# Directions:
In the data below, find the line containing "(.17, .23, .010)], .4)"; reproduce that line and all subsequent lines exactly, and nothing else.

# Provided data:
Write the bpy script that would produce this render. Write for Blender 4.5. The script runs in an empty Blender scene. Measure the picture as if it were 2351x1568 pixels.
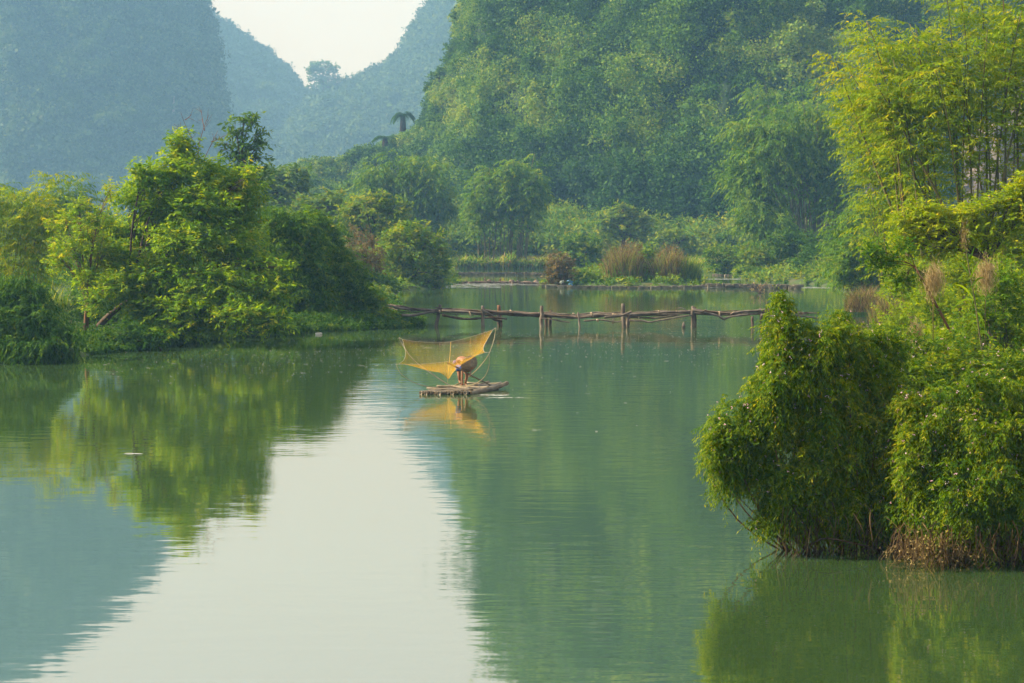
import bpy, math, random
import numpy as np
from math import sin, cos, pi, radians, sqrt
random.seed(11)
RS = np.random.default_rng(11)
SC = bpy.context.scene
COL = SC.collection

# ------------------------------------------------------------------ camera
FV = 3918.0            # focal length in units of a 2351 px wide picture
TH = math.atan((784.0 - 530.0) / FV)
HC = 5.5
cam_d = bpy.data.cameras.new("camera")
cam = bpy.data.objects.new("camera", cam_d)
COL.objects.link(cam)
cam.location = (0, 0, HC)
cam.rotation_euler = (pi / 2 - TH, 0, 0)
cam_d.sensor_width = 36.0
cam_d.lens = FV / 2351.0 * 36.0
cam_d.clip_start = 0.1
cam_d.clip_end = 5000
SC.camera = cam


def ray(vx, vy):
    a = (vx - 1175.5) / FV
    b = -(vy - 784.0) / FV
    return np.array([a, cos(TH) + b * sin(TH), -sin(TH) + b * cos(TH)])


def P(vx, vy, Y):
    d = ray(vx, vy)
    return np.array([0, 0, HC]) + d * (Y / d[1])


def G(vx, vy, z=0.0):
    d = ray(vx, vy)
    return np.array([0, 0, HC]) + d * ((z - HC) / d[2])


def norm(a):
    return a / np.maximum(np.linalg.norm(a, axis=-1, keepdims=True), 1e-9)


# ------------------------------------------------------------------ noise
class Noise2:
    def __init__(s, seed):
        s.g = np.random.default_rng(seed).random((256, 256))

    def at(s, x, y):
        xi = np.floor(x).astype(int); yi = np.floor(y).astype(int)
        fx = x - xi; fy = y - yi
        fx = fx * fx * (3 - 2 * fx); fy = fy * fy * (3 - 2 * fy)
        g = s.g
        a = g[xi % 256, yi % 256]; b = g[(xi + 1) % 256, yi % 256]
        c = g[xi % 256, (yi + 1) % 256]; d = g[(xi + 1) % 256, (yi + 1) % 256]
        return (a * (1 - fx) + b * fx) * (1 - fy) + (c * (1 - fx) + d * fx) * fy

    def fbm(s, x, y, o=4):
        r = 0; w = 0.5
        for k in range(o):
            r = r + w * (s.at(x + 17.3 * k, y - 9.1 * k) - 0.5)
            x = x * 2.03; y = y * 2.03; w *= 0.5
        return r * 2


N1 = Noise2(3)

# ------------------------------------------------------------------ mesh helpers


def mk(name, verts, faces, mat, parent=None, v=None, smooth=False, ngon=4):
    verts = np.asarray(verts, dtype=np.float32).reshape(-1, 3)
    me = bpy.data.meshes.new(name)
    if isinstance(faces, np.ndarray):
        nf = len(faces); k = faces.shape[1]
        me.vertices.add(len(verts)); me.vertices.foreach_set("co", verts.ravel())
        me.loops.add(nf * k); me.loops.foreach_set("vertex_index", faces.astype(np.int32).ravel())
        me.polygons.add(nf)
        me.polygons.foreach_set("loop_start", np.arange(0, nf * k, k, dtype=np.int32))
        me.polygons.foreach_set("loop_total", np.full(nf, k, dtype=np.int32))
        me.update(calc_edges=True)
    else:
        me.from_pydata([tuple(map(float, p)) for p in verts], [], faces)
        me.update()
    if smooth:
        me.polygons.foreach_set("use_smooth", [True] * len(me.polygons))
    if v is not None:
        at = me.attributes.new("v", 'FLOAT', 'POINT')
        at.data.foreach_set("value", np.asarray(v, dtype=np.float32))
    if mat:
        me.materials.append(mat)
    o = bpy.data.objects.new(name, me)
    COL.objects.link(o)
    if parent is not None:
        o.parent = parent
        o.matrix_parent_inverse = parent.matrix_basis.inverted()
    return o


def tag(o, label=None, cat=None, group=None, kind=None):
    if label: o["label"] = label
    if cat: o["category"] = cat
    if group: o["group"] = group
    if kind: o["kind"] = kind
    return o


def thing(name, label, cat, loc, group=None):
    e = bpy.data.objects.new(name, None)
    COL.objects.link(e)
    e.location = tuple(map(float, loc))
    e.empty_display_size = 0.3
    bpy.context.view_layer.update()
    return tag(e, label, cat, group)


class Leaves:
    def __init__(s):
        s.V = []; s.v = []

    def add(s, c, d, nrm, L, W, v, fold=0.0):
        """rhombic leaves: base c, direction d, facing nrm"""
        d = norm(d); sd = norm(np.cross(d, nrm))
        L = np.asarray(L).reshape(-1, 1); W = np.asarray(W).reshape(-1, 1)
        n2 = norm(np.cross(sd, d))
        q = np.stack([c, c + d * L * .42 + sd * W * .5 - n2 * fold * W, c + d * L, c + d * L * .42 - sd * W * .5 - n2 * fold * W], 1)
        s.V.append(q.reshape(-1, 3)); s.v.append(np.repeat(np.asarray(v), 4))

    def build(s, name, mat, parent=None):
        V = np.concatenate(s.V); v = np.concatenate(s.v)
        f = np.arange(len(V)).reshape(-1, 4)
        return mk(name, V, f, mat, parent, v)


class Tubes:
    def __init__(s):
        s.V = []; s.F = []; s.n = 0; s.v = []

    def add(s, pts, rad, sides=6, cap=True, v=0.5):
        pts = np.asarray(pts, float); n = len(pts)
        rad = np.broadcast_to(np.asarray(rad, float), (n,))
        t = np.gradient(pts, axis=0); t = norm(t)
        m = norm(t.mean(0))
        ref = np.array([0, 0, 1.0]) if abs(m[2]) < .8 else np.array([1.0, 0, 0])
        a = norm(np.cross(t, ref)); b = np.cross(t, a)
        ang = np.arange(sides) * 2 * pi / sides
        ring = pts[:, None] + rad[:, None, None] * (a[:, None] * np.cos(ang)[None, :, None] + b[:, None] * np.sin(ang)[None, :, None])
        s.V.append(ring.reshape(-1, 3)); s.v.append(np.full(n * sides, v))
        for i in range(n - 1):
            for j in range(sides):
                k = (j + 1) % sides
                s.F.append((s.n + i * sides + j, s.n + i * sides + k, s.n + (i + 1) * sides + k, s.n + (i + 1) * sides + j))
        if cap:
            s.F.append(tuple(s.n + j for j in range(sides))[::-1])
            s.F.append(tuple(s.n + (n - 1) * sides + j for j in range(sides)))
        s.n += n * sides

    def build(s, name, mat, parent=None, smooth=True):
        return mk(name, np.concatenate(s.V), s.F, mat, parent, np.concatenate(s.v), smooth)


def bez(a, b, c, n=8):
    t = np.linspace(0, 1, n)[:, None]
    return (1 - t) ** 2 * np.asarray(a) + 2 * t * (1 - t) * np.asarray(b) + t * t * np.asarray(c)


def spline(pts, n=6):
    """Catmull-Rom through the points"""
    p = np.asarray(pts, float)
    p = np.vstack([2 * p[0] - p[1], p, 2 * p[-1] - p[-2]])
    out = []
    for i in range(1, len(p) - 2):
        for t in np.linspace(0, 1, n, endpoint=False):
            out.append(.5 * ((2 * p[i]) + (-p[i - 1] + p[i + 1]) * t + (2 * p[i - 1] - 5 * p[i] + 4 * p[i + 1] - p[i + 2]) * t * t + (-p[i - 1] + 3 * p[i] - 3 * p[i + 1] + p[i + 2]) * t ** 3))
    out.append(p[-2])
    return np.array(out)


# ------------------------------------------------------------------ materials
def new_mat(name):
    m = bpy.data.materials.new(name); m.use_nodes = True
    nt = m.node_tree; nt.nodes.clear()
    out = nt.nodes.new("ShaderNodeOutputMaterial")
    return m, nt, nt.nodes, nt.links, out


def leaf_mat(name, cols, trans=0.38, rough=0.6, tcol=(1.35, 1.15, .35), spec=.12):
    m, nt, N, L, out = new_mat(name)
    at = N.new("ShaderNodeAttribute"); at.attribute_name = "v"
    r = N.new("ShaderNodeValToRGB")
    el = r.color_ramp.elements
    el[0].position = 0; el[0].color = (*cols[0], 1)
    el[1].position = 1; el[1].color = (*cols[-1], 1)
    for i in range(1, len(cols) - 1):
        e = el.new(i / (len(cols) - 1)); e.color = (*cols[i], 1)
    L.new(at.outputs["Fac"], r.inputs[0])
    b = N.new("ShaderNodeBsdfPrincipled")
    b.inputs["Roughness"].default_value = rough
    b.inputs["Specular IOR Level"].default_value = spec
    L.new(r.outputs[0], b.inputs["Base Color"])
    mx = N.new("ShaderNodeMix"); mx.data_type = 'RGBA'; mx.blend_type = 'MULTIPLY'
    mx.inputs[0].default_value = 1; mx.inputs[7].default_value = (*tcol, 1)
    L.new(r.outputs[0], mx.inputs[6])
    t = N.new("ShaderNodeBsdfTranslucent")
    L.new(mx.outputs[2], t.inputs[0])
    ms = N.new("ShaderNodeMixShader"); ms.inputs[0].default_value = trans
    L.new(b.outputs[0], ms.inputs[1]); L.new(t.outputs[0], ms.inputs[2])
    L.new(ms.outputs[0], out.inputs[0])
    return m


def noise_mat(name, c1, c2, scale=3.0, rough=.85, bump=.4, detail=6, stretch=(1, 1, 1), c3=None, spec=.3):
    m, nt, N, L, out = new_mat(name)
    tc = N.new("ShaderNodeTexCoord"); mp = N.new("ShaderNodeMapping"); mp.inputs["Scale"].default_value = stretch
    L.new(tc.outputs["Object"], mp.inputs[0])
    n = N.new("ShaderNodeTexNoise"); n.inputs["Scale"].default_value = scale; n.inputs["Detail"].default_value = detail
    L.new(mp.outputs[0], n.inputs[0])
    r = N.new("ShaderNodeValToRGB"); r.color_ramp.elements[0].position = .3; r.color_ramp.elements[1].position = .7
    r.color_ramp.elements[0].color = (*c1, 1); r.color_ramp.elements[1].color = (*c2, 1)
    if c3:
        e = r.color_ramp.elements.new(.52); e.color = (*c3, 1)
    L.new(n.outputs[0], r.inputs[0])
    b = N.new("ShaderNodeBsdfPrincipled"); b.inputs["Roughness"].default_value = rough
    b.inputs["Specular IOR Level"].default_value = spec
    L.new(r.outputs[0], b.inputs["Base Color"])
    if bump:
        bp = N.new("ShaderNodeBump"); bp.inputs["Strength"].default_value = bump; bp.inputs["Distance"].default_value = .05
        L.new(n.outputs[0], bp.inputs["Height"]); L.new(bp.outputs[0], b.inputs["Normal"])
    L.new(b.outputs[0], out.inputs[0])
    return m


M = {}
M['leaf_tree'] = leaf_mat("leaf_tree", [(.045, .135, .003), (.12, .28, .004), (.28, .43, .005), (.54, .47, .010)], .55)
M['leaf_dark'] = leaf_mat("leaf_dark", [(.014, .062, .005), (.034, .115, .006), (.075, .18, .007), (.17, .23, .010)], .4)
M['leaf_bush'] = leaf_mat("leaf_bush", [(.026, .095, .004), (.07, .19, .005), (.18, .31, .006), (.38, .36, .012)], .5)
M['leaf_fore'] = leaf_mat("leaf_fore", [(.018, .075, .004), (.07, .175, .006), (.23, .33, .008), (.55, .46, .02)], .52)
M['leaf_bamboo'] = leaf_mat("leaf_bamboo", [(.07, .17, .004), (.15, .28, .005), (.28, .39, .006), (.50, .43, .010)], .54)
M['leaf_far'] = leaf_mat("leaf_far", [(.035, .105, .005), (.08, .19, .007), (.16, .26, .010), (.30, .31, .02)], .38)
M['leaf_farbamboo'] = leaf_mat("leaf_farbamboo", [(.03, .105, .005), (.07, .185, .006), (.14, .26, .008), (.25, .33, .015)], .45)
M['leaf_hill'] = leaf_mat("leaf_hill", [(.008, .038, .003), (.030, .110, .004), (.115, .235, .008), (.27, .33, .03)], .34)
M['leaf_hillfar'] = leaf_mat("leaf_far_hill", [(.008, .030, .008), (.018, .058, .010), (.04, .095, .014), (.08, .14, .02)], .25)
M['leaf_yellow'] = leaf_mat("leaf_yellow", [(.09, .21, .004), (.21, .34, .005), (.36, .45, .006), (.56, .49, .012)], .52)
M['dry'] = leaf_mat("dry_stalk", [(.07, .052, .016), (.17, .13, .045), (.30, .23, .085), (.44, .36, .16)], .35, tcol=(1.1, 1, .8))
M['thatch'] = leaf_mat("dead_stems", [(.03, .019, .008), (.065, .042, .018), (.12, .08, .035), (.22, .16, .08)], .2, tcol=(1.1, 1, .8))
M['plume'] = leaf_mat("grass_plume", [(.26, .21, .09), (.42, .34, .17), (.58, .48, .27)], .45, tcol=(1.1, 1, .8))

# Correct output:
M['leaf_dark'] = leaf_mat("leaf_dark", [(.014, .062, .005), (.034, .115, .006), (.075, .18, .007), (.17, .23, .010)], .4)
M['leaf_bush'] = leaf_mat("leaf_bush", [(.026, .095, .004), (.07, .19, .005), (.18, .31, .006), (.38, .36, .012)], .5)
M['leaf_fore'] = leaf_mat("leaf_fore", [(.018, .075, .004), (.07, .175, .006), (.23, .33, .008), (.55, .46, .02)], .52)
M['leaf_bamboo'] = leaf_mat("leaf_bamboo", [(.07, .17, .004), (.15, .28, .005), (.28, .39, .006), (.50, .43, .010)], .54)
M['leaf_far'] = leaf_mat("leaf_far", [(.035, .105, .005), (.08, .19, .007), (.16, .26, .010), (.30, .31, .02)], .38)
M['leaf_farbamboo'] = leaf_mat("leaf_farbamboo", [(.03, .105, .005), (.07, .185, .006), (.14, .26, .008), (.25, .33, .015)], .45)
M['leaf_hill'] = leaf_mat("leaf_hill", [(.008, .038, .003), (.030, .110, .004), (.115, .235, .008), (.27, .33, .03)], .34)
M['leaf_hillfar'] = leaf_mat("leaf_far_hill", [(.008, .030, .008), (.018, .058, .010), (.04, .095, .014), (.08, .14, .02)], .25)
M['leaf_yellow'] = leaf_mat("leaf_yellow", [(.09, .21, .004), (.21, .34, .005), (.36, .45, .006), (.56, .49, .012)], .52)
M['dry'] = leaf_mat("dry_stalk", [(.07, .052, .016), (.17, .13, .045), (.30, .23, .085), (.44, .36, .16)], .35, tcol=(1.1, 1, .8))
M['thatch'] = leaf_mat("dead_stems", [(.03, .019, .008), (.065, .042, .018), (.12, .08, .035), (.22, .16, .08)], .2, tcol=(1.1, 1, .8))
M['plume'] = leaf_mat("grass_plume", [(.26, .21, .09), (.42, .34, .17), (.58, .48, .27)], .45, tcol=(1.1, 1, .8))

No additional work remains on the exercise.